Ecurb wrote: ↑May 20th, 2022, 3:52 pm
Of course I agree that some rules may be morally unjustified. However, as I pointed out in my previous post, the property rights of the owner of a restaurant do NOT infringe on any "natural rights of free association" he may have.
You're actually correct there. (Most) property rights are not natural rights; they are "common rights." The only property to which one has a natural right is the right to one's body. But I'm a little puzzled by your claim, " . . . the property rights of the owner of a restaurant do NOT infringe on any 'natural rights of free association' he may have." You're right, of course, but . . . who claimed they did? Did you mean to say something else there?
There are two rights involved in the restaurant example --- the "common" property right to the restaurant (assuming the proprietor is the owner), and the right of free association. The former allows that owner to decide who may enter upon his property, and under what conditions. The right of free association allows him to decide with whom he will do business. The latter, unlike the property right, is a natural liberty right.

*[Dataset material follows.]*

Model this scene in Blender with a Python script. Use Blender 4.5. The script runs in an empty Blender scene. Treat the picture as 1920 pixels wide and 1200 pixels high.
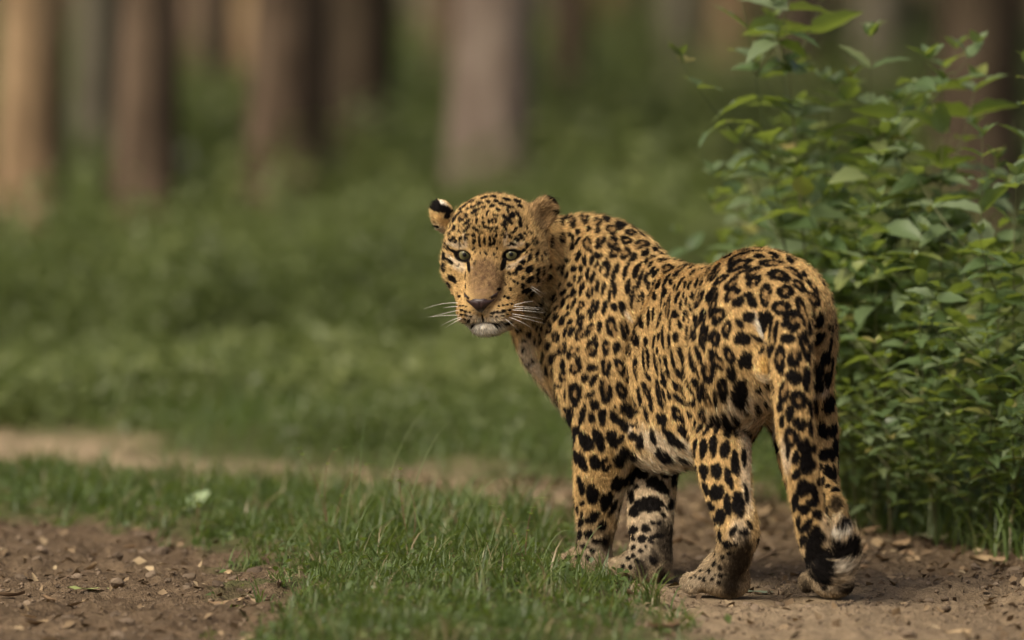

He can associate freely whenever he wants to, but just as an easement allowing people to walk through his land along a river doesn't interfere with his right of free association, neither does a rule prohibiting him from banning black people from his restaurant. Nobody forced him to own a restaurant. If he doesn't like the rules of ownership, he can sell.
Well, that is a poorly chosen example. No one has an easement allowing them to walk through someone else's land, along a river or anywhere else, unless the owner has granted that person such an easement. Such a privilege granted by some third party, such as the State, would not be an easement, but a "taking," and would require payment of just compensation:
"[The California statute] is simply an expression of the Commission's belief that the public interest will be served by a continuous strip of publicly accessible beach along the coast. The Commission may well be right that it is a good idea, but that does not establish that the Nollans (and other coastal residents) alone can be compelled to contribute to its realization. Rather, California is free to advance its 'comprehensive program,' if it wishes, by using its power of eminent domain for this "public purpose," see U.S.Const., Amdt. 5; but if it wants an easement across the Nollans' property, it must pay for it."

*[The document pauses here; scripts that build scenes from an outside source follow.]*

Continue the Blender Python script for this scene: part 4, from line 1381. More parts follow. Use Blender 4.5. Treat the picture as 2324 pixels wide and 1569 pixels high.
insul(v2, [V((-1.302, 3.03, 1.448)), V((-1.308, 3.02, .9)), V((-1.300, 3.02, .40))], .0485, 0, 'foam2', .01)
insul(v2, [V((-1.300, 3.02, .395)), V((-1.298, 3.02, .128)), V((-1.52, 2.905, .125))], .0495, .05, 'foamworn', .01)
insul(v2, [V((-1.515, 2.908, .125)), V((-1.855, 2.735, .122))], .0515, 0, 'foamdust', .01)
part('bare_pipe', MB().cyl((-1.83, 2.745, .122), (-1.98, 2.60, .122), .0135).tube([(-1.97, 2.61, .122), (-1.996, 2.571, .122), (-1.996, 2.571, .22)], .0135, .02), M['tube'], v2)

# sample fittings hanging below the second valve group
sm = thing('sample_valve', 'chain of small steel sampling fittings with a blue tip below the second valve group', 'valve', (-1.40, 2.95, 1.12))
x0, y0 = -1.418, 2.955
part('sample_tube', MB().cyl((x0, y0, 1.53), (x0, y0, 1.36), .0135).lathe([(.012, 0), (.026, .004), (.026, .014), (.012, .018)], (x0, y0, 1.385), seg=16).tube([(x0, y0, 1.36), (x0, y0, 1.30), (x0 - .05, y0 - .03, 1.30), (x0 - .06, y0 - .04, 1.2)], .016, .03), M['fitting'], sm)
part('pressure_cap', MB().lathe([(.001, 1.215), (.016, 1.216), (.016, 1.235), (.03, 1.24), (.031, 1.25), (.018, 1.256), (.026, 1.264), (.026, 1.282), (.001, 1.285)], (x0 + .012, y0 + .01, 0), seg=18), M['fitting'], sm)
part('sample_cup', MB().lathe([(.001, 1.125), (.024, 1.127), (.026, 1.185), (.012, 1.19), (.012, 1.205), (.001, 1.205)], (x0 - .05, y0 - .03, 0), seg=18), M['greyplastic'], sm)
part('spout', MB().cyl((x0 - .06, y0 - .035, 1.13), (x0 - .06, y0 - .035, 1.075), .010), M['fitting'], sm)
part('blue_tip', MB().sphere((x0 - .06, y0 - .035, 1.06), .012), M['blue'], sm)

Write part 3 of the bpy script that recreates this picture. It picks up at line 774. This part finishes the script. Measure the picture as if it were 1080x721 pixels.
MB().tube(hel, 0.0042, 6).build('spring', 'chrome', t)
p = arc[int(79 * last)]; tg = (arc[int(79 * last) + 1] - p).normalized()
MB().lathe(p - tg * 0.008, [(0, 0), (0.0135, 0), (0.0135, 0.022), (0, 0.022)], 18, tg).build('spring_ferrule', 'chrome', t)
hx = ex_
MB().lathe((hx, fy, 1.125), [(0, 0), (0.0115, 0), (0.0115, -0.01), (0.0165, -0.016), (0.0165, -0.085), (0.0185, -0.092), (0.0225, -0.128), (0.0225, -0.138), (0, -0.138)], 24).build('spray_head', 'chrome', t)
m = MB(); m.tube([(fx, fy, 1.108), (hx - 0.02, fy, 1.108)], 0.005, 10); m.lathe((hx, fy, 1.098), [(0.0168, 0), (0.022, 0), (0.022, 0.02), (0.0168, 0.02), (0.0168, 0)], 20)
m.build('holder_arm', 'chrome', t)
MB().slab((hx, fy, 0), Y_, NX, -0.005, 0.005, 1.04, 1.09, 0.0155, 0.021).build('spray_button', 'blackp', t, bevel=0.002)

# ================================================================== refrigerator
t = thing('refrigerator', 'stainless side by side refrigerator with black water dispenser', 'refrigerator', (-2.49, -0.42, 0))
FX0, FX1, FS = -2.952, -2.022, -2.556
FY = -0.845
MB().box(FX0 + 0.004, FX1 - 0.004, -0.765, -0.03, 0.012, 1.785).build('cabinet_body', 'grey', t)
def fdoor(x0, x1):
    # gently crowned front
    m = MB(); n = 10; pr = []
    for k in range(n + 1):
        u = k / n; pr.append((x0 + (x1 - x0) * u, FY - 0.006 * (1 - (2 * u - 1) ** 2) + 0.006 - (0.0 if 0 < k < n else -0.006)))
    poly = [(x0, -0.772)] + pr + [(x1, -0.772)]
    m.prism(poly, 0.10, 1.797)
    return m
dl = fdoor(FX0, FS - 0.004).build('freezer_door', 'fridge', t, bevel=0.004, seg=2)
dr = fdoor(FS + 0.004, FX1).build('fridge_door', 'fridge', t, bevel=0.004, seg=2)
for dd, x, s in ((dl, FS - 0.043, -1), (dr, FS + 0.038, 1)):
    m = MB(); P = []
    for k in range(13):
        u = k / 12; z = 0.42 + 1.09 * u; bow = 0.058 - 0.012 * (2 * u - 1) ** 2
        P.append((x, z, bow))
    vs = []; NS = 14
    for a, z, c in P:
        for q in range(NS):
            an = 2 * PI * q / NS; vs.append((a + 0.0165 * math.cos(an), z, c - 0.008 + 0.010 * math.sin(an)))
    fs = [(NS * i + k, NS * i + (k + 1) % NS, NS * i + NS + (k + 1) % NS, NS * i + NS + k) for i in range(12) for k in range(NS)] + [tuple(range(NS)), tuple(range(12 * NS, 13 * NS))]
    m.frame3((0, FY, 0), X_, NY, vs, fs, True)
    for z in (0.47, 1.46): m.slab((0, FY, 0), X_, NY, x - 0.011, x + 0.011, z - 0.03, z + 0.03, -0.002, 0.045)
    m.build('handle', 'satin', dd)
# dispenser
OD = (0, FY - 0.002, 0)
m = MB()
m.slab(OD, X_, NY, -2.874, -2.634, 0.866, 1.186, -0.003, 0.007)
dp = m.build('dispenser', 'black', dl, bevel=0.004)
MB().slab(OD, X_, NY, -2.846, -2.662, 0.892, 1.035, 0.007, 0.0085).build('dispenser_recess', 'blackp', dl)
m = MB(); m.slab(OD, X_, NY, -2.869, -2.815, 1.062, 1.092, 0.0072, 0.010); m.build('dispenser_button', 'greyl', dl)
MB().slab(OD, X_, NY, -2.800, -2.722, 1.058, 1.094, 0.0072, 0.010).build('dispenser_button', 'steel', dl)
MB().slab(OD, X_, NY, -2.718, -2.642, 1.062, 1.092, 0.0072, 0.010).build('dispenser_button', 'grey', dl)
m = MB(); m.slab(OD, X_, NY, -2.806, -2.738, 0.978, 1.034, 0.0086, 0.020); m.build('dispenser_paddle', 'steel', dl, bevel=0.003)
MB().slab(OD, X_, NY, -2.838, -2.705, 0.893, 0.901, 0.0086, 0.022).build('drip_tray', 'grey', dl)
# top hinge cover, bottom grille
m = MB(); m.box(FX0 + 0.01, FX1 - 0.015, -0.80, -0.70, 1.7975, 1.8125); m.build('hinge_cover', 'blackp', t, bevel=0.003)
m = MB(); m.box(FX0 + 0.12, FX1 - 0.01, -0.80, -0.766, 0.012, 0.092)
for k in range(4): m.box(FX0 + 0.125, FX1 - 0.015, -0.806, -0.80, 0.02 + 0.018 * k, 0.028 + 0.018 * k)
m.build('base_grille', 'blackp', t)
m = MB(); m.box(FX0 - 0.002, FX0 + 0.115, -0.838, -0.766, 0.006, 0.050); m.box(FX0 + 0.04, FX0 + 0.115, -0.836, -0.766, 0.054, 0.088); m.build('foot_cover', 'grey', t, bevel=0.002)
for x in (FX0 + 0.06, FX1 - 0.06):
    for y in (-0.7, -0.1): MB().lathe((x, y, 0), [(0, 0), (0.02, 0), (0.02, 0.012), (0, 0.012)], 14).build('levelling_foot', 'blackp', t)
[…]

Nollan v. California Coastal Commission (1987)
https://supreme.justia.com/cases/federa ... on-1957267
The problem with your position, GE, is that it implies that property rights occur naturally . . .
No, it doesn't. Property rights (other than one's right to one's body) are not natural rights.
. . . and when what you deem as proper property rights (i.e. rights to control other people vis a vis an inanimate object) are limited by law, that interferes with natural human rights (like free association).
Same confusion as noted above. Property rights and the right of free association are two distinct rights.
Where they derive, if not from a divinity, is unclear.
Whence they derive is perfectly clear. I'm pretty sure we've covered this ground before. Property rights arise with first possession:
"To gain possession, then, a man must stand in a certain physical relation to the object and to the rest of the world, and must have a certain intent. These relations and this intent are the facts of which we are in search."
--- Oliver Wendell Holmes,
The Common Law (1881, Lecture VI, 216)
"Behind nearly every system for establishing property rights lies the basic notion of first possession. This rule grants an ownership claim to the party that gains control before other potential claimants. Gaius, the first-century Roman commentator, stated the ancient rule clearly: “What presently belongs to no one becomes by natural reason the property of the first taker” (Mommsen and Watson, 1985, Book 41, section 1)."
https://www.degruyter.com/document/doi/ ... 5-011/html
Here is one of the better histories:
https://www.sfu.ca/~allen/1st%20poss%20 ... lgrave.doc
In my opinion, and in that of all other reasonable people, property rights derive from the traditions and laws of the culture in which they exist.
From the traditions and practices of the culture, but not from the laws; the laws in common law countries (regarding property ownership) merely codify those pre-existing rights and practices. All (natural and common) rights precede laws.
The legally and culturally constituted rules regulating their property explicitly state that this is not the case.
Laws that conflict with natural or common rights have no moral force, and fiat "rights" ("frights") conjured from thin air by politicians have no moral significance.
Why always support "property rights", instead of rights to freedom of movement, or expression, or (even) association?
Oh, I support all of those as well. That is an odd remark, in a discussion debating whether the State may dictate what pronouns a person chooses to use, and whether it may dictate with whom a person must do business, and in which you
defend infringement of those freedoms --- and then, bizarrely, pretend there is no infringement.